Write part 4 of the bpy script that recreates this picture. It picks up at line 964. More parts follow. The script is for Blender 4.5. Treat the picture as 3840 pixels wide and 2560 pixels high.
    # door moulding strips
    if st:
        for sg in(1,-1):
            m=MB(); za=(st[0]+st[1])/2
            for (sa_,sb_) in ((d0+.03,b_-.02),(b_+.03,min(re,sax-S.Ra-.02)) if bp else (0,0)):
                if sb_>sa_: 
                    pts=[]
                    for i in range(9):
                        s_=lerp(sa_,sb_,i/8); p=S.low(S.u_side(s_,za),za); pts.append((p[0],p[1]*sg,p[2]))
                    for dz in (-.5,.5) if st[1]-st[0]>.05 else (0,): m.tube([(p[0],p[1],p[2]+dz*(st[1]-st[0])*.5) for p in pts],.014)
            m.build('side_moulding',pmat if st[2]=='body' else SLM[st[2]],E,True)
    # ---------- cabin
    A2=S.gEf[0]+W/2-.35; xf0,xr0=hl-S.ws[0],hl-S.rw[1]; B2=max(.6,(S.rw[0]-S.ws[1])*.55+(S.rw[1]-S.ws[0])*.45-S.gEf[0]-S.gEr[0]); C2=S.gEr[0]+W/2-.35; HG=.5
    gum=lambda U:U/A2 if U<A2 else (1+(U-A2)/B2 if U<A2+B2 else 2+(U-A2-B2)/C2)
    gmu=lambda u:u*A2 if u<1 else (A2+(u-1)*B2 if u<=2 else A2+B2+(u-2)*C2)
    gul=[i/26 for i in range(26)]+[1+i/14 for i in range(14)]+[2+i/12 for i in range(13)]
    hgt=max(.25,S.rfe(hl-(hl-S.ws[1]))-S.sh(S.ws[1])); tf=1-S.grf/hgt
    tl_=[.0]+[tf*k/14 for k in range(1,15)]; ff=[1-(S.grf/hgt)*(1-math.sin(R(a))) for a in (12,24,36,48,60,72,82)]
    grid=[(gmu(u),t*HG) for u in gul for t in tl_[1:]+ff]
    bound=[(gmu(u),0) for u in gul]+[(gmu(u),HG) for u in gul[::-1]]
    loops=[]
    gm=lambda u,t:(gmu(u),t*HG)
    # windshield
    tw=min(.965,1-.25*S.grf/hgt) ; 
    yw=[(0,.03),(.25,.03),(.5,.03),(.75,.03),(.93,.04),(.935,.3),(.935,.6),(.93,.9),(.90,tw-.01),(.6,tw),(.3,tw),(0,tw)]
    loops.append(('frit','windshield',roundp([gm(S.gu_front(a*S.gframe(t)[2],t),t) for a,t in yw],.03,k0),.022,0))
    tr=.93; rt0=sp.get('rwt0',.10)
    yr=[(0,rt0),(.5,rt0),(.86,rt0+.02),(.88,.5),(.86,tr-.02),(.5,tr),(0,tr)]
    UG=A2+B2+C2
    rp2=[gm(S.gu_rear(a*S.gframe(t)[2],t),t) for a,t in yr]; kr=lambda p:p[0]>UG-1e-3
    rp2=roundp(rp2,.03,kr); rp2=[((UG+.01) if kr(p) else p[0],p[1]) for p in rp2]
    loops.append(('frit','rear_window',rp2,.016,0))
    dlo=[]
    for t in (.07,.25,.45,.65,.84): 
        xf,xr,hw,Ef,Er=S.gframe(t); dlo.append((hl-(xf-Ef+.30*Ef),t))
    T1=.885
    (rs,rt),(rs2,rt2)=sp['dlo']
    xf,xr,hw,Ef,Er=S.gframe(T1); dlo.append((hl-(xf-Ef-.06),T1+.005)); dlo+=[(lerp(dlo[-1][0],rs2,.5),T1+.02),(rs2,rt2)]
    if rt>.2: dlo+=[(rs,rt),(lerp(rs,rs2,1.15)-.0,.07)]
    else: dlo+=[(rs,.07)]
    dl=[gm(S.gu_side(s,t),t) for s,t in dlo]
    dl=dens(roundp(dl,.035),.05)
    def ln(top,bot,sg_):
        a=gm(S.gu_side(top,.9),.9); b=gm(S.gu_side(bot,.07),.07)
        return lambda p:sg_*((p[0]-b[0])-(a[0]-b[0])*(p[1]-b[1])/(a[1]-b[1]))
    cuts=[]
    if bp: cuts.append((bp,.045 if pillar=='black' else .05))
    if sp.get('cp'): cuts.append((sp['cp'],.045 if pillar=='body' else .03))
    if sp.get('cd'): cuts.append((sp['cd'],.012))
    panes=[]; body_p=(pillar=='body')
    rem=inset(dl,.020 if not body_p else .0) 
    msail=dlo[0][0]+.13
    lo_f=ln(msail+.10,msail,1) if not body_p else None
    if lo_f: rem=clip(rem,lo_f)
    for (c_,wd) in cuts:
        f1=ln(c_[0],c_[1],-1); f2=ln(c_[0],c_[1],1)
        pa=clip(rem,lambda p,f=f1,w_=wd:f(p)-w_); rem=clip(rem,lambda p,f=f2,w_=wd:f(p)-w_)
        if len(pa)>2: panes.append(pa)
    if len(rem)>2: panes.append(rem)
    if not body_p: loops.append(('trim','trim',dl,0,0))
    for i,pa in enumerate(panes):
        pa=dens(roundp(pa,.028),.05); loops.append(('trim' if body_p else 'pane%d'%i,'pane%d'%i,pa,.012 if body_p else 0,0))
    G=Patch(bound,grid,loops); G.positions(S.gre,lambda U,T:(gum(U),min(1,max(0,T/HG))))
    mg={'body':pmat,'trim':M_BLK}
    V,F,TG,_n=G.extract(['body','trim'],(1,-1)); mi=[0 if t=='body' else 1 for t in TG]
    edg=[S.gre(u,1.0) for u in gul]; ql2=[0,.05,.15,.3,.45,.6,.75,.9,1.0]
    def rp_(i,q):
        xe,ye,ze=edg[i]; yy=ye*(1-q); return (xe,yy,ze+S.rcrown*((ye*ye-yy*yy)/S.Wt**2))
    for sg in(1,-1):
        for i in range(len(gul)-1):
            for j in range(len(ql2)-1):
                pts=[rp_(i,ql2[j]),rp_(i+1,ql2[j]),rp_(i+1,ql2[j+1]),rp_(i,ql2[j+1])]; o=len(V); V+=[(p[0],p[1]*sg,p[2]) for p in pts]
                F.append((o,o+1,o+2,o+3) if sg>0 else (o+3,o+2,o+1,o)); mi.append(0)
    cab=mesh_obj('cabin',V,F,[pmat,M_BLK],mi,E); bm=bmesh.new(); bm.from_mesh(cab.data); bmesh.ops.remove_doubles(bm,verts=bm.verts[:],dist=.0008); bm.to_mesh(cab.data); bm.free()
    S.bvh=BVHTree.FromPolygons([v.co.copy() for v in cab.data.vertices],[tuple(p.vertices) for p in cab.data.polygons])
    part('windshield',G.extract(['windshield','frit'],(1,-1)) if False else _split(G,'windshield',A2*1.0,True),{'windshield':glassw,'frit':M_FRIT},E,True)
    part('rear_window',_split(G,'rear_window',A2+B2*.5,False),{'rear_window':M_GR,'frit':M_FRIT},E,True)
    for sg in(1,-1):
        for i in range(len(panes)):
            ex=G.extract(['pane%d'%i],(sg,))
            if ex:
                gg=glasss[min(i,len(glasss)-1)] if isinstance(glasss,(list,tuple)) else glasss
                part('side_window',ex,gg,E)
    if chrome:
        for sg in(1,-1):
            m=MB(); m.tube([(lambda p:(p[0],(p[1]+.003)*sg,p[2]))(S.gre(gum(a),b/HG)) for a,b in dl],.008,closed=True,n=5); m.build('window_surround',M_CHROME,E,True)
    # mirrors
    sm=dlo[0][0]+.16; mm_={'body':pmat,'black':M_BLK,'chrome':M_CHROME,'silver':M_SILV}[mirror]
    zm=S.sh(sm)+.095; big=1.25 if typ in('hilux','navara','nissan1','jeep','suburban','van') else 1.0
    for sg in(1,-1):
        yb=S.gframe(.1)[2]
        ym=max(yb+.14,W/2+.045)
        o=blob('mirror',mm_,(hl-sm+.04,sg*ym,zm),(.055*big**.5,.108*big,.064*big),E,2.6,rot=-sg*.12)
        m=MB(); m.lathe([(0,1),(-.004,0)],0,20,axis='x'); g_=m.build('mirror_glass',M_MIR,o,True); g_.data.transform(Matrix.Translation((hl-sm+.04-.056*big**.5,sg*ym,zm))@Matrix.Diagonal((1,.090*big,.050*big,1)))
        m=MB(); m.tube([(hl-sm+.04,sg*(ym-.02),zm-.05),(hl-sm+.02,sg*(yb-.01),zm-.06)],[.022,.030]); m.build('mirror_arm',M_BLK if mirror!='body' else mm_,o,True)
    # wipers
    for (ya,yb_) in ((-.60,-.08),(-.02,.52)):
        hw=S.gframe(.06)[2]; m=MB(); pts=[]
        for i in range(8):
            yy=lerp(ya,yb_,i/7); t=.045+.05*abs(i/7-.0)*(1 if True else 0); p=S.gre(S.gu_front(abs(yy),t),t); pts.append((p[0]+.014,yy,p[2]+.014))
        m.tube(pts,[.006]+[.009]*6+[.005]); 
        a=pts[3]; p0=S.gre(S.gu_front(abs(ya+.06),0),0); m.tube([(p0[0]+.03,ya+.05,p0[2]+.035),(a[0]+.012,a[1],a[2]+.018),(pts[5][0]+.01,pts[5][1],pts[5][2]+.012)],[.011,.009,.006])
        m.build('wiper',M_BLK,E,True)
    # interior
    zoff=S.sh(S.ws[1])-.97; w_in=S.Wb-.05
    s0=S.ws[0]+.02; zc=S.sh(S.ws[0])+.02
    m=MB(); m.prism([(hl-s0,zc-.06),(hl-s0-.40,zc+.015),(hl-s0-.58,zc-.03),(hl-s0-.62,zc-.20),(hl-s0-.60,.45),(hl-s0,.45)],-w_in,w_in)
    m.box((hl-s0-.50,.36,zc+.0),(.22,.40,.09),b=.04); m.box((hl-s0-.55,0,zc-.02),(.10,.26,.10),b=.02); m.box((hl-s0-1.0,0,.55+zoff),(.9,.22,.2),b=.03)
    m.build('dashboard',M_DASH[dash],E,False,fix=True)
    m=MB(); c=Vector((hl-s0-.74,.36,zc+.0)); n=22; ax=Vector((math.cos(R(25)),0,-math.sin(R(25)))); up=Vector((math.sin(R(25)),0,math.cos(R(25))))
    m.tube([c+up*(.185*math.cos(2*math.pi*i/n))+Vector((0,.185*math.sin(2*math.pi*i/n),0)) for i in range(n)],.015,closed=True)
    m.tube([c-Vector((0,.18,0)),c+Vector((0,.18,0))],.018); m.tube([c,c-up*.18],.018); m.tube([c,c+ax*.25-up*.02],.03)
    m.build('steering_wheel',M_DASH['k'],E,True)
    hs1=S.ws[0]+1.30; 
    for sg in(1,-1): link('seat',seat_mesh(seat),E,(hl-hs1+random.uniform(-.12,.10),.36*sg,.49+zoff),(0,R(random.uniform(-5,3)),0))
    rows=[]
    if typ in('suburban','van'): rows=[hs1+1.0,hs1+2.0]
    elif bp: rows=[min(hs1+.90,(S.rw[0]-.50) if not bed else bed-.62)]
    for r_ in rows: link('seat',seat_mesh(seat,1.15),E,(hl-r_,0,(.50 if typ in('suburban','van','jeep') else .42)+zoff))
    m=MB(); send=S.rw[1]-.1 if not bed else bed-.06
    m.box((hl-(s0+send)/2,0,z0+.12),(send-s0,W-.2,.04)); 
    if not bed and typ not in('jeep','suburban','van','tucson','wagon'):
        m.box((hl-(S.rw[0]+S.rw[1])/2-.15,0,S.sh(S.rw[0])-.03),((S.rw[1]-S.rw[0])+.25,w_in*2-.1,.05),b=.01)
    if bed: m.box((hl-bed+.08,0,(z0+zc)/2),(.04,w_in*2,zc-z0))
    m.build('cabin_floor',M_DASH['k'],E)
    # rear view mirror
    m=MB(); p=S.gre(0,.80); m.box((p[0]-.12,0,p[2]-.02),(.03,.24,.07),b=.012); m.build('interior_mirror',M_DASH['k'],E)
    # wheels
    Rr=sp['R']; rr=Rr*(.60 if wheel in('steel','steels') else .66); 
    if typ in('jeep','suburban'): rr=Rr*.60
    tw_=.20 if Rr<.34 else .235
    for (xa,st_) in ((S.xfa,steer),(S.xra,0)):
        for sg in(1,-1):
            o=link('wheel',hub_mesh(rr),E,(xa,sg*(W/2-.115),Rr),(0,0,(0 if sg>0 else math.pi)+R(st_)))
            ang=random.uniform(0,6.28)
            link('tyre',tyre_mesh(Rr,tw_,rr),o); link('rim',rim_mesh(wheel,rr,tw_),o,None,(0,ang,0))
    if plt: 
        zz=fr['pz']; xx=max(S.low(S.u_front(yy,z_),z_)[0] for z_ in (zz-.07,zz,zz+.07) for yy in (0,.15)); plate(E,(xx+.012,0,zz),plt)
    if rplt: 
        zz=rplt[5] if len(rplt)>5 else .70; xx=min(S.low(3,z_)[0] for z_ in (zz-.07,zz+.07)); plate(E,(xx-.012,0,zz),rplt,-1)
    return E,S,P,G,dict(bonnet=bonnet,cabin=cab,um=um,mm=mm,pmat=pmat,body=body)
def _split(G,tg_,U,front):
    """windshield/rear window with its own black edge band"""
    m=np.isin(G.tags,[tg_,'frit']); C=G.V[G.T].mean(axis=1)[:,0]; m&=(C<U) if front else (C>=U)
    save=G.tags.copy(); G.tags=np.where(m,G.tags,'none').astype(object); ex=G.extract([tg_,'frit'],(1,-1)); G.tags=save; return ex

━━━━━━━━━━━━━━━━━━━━

**DIRECTIVE**
Return from the data every line that holds "part".

**THE REPLY**
Write part 4 of the bpy script that recreates this picture. It picks up at line 964. More parts follow. The script is for Blender 4.5. Treat the picture as 3840 pixels wide and 2560 pixels high.
    part('windshield',G.extract(['windshield','frit'],(1,-1)) if False else _split(G,'windshield',A2*1.0,True),{'windshield':glassw,'frit':M_FRIT},E,True)
    part('rear_window',_split(G,'rear_window',A2+B2*.5,False),{'rear_window':M_GR,'frit':M_FRIT},E,True)
                part('side_window',ex,gg,E)